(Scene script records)
□ □ □ □ □ □ □
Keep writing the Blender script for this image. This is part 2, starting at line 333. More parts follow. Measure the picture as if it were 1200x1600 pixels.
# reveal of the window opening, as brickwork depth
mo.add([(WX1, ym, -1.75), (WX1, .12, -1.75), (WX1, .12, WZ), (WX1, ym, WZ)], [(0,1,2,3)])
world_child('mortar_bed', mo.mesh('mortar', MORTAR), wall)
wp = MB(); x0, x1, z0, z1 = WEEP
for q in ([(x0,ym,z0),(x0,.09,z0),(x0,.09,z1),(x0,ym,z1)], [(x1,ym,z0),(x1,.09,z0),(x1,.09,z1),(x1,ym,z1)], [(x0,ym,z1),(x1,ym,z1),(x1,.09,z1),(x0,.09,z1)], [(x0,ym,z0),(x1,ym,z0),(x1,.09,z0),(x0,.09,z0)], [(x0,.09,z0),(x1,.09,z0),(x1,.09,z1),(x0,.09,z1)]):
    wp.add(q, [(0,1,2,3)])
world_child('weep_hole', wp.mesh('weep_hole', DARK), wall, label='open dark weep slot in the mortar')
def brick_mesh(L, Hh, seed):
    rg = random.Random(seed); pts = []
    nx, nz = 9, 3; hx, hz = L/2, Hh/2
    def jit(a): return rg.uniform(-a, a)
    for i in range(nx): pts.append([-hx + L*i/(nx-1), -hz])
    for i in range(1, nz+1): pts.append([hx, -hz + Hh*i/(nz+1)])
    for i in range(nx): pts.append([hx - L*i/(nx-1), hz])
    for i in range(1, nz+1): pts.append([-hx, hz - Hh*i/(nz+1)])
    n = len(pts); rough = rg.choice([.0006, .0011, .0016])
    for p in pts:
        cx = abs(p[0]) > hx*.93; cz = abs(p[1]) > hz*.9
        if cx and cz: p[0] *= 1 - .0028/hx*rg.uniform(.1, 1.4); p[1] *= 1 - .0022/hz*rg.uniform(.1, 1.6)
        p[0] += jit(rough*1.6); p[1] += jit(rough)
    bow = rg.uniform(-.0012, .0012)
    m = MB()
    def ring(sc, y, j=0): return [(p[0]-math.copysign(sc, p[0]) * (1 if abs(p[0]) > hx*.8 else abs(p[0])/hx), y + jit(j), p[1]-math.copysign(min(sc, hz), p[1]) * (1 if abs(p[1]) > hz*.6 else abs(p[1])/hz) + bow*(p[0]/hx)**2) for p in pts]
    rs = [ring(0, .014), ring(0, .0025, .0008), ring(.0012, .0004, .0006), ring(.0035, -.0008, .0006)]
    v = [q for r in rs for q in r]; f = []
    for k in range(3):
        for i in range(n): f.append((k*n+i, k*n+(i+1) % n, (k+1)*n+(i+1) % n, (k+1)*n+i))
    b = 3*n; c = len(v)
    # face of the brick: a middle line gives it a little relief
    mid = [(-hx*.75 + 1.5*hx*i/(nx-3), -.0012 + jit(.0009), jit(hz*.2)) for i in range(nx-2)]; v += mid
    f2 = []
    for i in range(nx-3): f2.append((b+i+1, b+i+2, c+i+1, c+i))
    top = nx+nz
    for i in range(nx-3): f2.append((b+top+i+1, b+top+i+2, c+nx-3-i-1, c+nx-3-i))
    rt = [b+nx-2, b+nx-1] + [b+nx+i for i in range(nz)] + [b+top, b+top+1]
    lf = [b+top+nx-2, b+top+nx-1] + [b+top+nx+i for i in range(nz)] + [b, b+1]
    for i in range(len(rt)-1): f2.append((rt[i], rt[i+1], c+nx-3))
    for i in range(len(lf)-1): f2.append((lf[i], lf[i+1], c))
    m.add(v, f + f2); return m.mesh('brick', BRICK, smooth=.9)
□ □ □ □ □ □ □
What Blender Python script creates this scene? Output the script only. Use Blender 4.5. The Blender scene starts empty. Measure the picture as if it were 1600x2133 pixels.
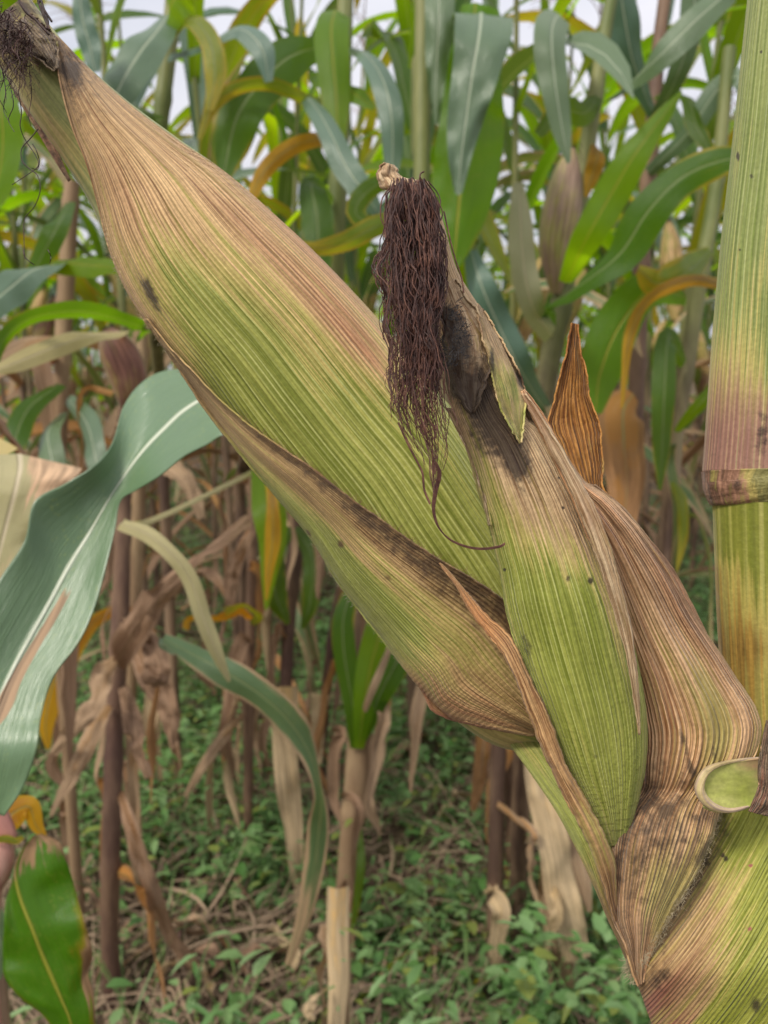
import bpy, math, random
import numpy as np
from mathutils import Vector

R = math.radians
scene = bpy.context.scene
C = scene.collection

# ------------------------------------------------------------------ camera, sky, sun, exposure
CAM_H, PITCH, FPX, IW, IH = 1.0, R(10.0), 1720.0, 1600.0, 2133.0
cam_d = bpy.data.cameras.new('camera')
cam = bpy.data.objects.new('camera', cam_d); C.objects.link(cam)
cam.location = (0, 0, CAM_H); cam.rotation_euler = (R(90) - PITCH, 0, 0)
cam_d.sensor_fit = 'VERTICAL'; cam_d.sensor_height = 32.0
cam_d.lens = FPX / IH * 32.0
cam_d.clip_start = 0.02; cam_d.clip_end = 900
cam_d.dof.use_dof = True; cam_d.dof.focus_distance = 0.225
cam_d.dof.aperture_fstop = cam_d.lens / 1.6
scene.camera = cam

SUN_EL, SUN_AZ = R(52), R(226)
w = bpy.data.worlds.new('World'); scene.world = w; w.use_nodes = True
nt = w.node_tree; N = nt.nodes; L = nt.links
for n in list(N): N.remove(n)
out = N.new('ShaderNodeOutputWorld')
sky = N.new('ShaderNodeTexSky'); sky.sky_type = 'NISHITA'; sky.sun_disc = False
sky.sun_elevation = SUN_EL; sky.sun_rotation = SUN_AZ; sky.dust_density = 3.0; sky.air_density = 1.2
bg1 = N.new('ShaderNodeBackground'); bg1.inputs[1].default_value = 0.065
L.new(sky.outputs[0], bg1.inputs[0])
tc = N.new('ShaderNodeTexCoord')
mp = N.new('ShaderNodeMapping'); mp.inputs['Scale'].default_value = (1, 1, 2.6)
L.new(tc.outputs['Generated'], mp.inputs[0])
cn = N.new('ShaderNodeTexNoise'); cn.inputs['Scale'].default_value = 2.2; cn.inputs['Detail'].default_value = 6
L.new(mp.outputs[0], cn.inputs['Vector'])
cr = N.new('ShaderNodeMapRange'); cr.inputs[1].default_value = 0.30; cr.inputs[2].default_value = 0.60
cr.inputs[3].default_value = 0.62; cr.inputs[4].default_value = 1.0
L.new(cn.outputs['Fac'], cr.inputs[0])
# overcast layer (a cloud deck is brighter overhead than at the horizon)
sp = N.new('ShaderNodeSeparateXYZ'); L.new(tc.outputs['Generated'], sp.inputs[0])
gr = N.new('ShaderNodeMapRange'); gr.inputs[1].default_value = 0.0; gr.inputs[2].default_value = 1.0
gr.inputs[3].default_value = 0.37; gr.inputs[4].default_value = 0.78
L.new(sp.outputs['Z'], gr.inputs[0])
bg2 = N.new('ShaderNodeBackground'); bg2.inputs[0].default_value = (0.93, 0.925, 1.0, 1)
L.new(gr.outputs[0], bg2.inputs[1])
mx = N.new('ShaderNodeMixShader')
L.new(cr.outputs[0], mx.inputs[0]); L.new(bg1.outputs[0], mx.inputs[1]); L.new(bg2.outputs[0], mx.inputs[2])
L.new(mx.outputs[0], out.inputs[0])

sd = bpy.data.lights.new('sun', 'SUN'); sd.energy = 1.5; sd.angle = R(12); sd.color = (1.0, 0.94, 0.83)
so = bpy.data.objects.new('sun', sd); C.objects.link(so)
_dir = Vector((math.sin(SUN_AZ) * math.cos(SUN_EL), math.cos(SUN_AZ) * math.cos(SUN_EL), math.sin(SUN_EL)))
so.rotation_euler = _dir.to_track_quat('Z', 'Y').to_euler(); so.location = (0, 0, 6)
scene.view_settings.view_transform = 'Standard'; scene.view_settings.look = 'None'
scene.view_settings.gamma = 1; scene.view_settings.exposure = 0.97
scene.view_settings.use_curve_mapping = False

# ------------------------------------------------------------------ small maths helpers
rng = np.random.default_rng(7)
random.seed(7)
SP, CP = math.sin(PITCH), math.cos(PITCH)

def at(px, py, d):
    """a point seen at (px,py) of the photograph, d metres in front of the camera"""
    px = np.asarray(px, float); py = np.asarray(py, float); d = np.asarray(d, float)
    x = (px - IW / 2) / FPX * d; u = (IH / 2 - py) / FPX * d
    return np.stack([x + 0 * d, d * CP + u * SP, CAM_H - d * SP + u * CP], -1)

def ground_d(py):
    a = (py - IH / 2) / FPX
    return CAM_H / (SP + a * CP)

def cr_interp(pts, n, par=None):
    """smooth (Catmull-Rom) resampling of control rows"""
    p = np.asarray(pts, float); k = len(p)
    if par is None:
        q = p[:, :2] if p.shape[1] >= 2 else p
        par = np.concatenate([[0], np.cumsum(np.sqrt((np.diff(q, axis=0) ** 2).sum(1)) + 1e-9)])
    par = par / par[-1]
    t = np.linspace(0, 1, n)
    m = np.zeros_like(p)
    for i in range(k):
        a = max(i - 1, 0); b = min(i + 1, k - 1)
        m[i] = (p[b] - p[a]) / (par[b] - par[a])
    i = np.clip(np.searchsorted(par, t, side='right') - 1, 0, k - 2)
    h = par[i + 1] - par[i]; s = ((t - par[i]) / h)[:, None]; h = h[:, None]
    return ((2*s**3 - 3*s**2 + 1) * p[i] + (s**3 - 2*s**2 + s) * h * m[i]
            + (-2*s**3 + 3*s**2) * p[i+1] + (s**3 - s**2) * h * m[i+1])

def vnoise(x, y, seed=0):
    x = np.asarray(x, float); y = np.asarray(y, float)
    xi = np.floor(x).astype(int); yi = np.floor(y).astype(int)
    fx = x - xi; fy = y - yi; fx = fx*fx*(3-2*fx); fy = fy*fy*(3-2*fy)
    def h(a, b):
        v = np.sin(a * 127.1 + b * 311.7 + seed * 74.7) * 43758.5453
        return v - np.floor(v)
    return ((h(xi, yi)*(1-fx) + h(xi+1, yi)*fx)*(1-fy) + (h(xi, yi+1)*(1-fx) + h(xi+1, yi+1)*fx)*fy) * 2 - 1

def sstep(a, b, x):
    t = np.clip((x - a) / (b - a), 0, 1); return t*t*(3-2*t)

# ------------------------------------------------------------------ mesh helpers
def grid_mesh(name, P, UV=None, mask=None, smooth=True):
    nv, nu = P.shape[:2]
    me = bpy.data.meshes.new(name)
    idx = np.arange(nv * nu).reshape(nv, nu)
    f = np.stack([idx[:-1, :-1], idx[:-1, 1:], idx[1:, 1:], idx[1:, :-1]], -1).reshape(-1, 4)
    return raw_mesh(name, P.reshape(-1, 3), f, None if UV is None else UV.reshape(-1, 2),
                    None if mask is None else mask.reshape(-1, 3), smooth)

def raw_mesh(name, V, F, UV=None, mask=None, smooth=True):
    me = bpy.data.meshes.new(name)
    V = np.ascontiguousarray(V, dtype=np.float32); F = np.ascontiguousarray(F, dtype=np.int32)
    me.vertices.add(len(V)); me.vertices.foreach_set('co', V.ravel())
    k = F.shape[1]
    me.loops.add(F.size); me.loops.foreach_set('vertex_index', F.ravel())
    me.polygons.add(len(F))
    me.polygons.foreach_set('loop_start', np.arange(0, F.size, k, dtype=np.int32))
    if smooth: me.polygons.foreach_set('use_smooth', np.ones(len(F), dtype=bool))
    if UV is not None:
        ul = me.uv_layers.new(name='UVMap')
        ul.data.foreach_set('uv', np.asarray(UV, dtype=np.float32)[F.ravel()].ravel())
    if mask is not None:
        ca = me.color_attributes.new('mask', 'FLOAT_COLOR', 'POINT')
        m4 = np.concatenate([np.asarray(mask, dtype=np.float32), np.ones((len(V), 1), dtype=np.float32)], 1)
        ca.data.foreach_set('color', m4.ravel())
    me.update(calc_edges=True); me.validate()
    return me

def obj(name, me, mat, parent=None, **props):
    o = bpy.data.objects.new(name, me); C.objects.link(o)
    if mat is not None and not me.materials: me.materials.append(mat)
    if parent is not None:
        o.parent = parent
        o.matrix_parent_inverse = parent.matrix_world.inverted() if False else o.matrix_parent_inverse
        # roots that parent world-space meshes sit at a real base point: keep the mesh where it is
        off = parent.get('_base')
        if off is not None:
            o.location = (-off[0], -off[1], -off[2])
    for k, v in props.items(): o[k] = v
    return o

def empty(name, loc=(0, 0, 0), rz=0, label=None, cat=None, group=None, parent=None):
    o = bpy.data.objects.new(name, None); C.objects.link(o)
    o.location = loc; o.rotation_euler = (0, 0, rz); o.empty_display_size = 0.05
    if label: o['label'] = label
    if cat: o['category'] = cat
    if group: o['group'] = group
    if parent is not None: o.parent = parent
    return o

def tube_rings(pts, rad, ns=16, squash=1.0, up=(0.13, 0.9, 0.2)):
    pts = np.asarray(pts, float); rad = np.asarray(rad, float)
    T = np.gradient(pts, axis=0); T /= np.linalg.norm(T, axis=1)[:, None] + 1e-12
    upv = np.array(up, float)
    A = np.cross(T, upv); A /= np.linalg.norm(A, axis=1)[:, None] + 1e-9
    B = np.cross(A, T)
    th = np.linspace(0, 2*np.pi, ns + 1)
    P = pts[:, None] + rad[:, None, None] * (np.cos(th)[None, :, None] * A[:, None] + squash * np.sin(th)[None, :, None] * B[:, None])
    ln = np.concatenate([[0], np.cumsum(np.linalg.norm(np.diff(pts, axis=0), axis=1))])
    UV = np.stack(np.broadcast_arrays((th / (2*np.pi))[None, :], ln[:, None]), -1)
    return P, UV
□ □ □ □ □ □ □
What you are asked to do: Output exactly the lines from the one containing "What Blender Python" through the one containing "C = scene.collection", both included, and nothing else; leave out any pictures.

Solution:
What Blender Python script creates this scene? Output the script only. Use Blender 4.5. The Blender scene starts empty. Measure the picture as if it were 1600x2133 pixels.
import bpy, math, random
import numpy as np
from mathutils import Vector

R = math.radians
scene = bpy.context.scene
C = scene.collection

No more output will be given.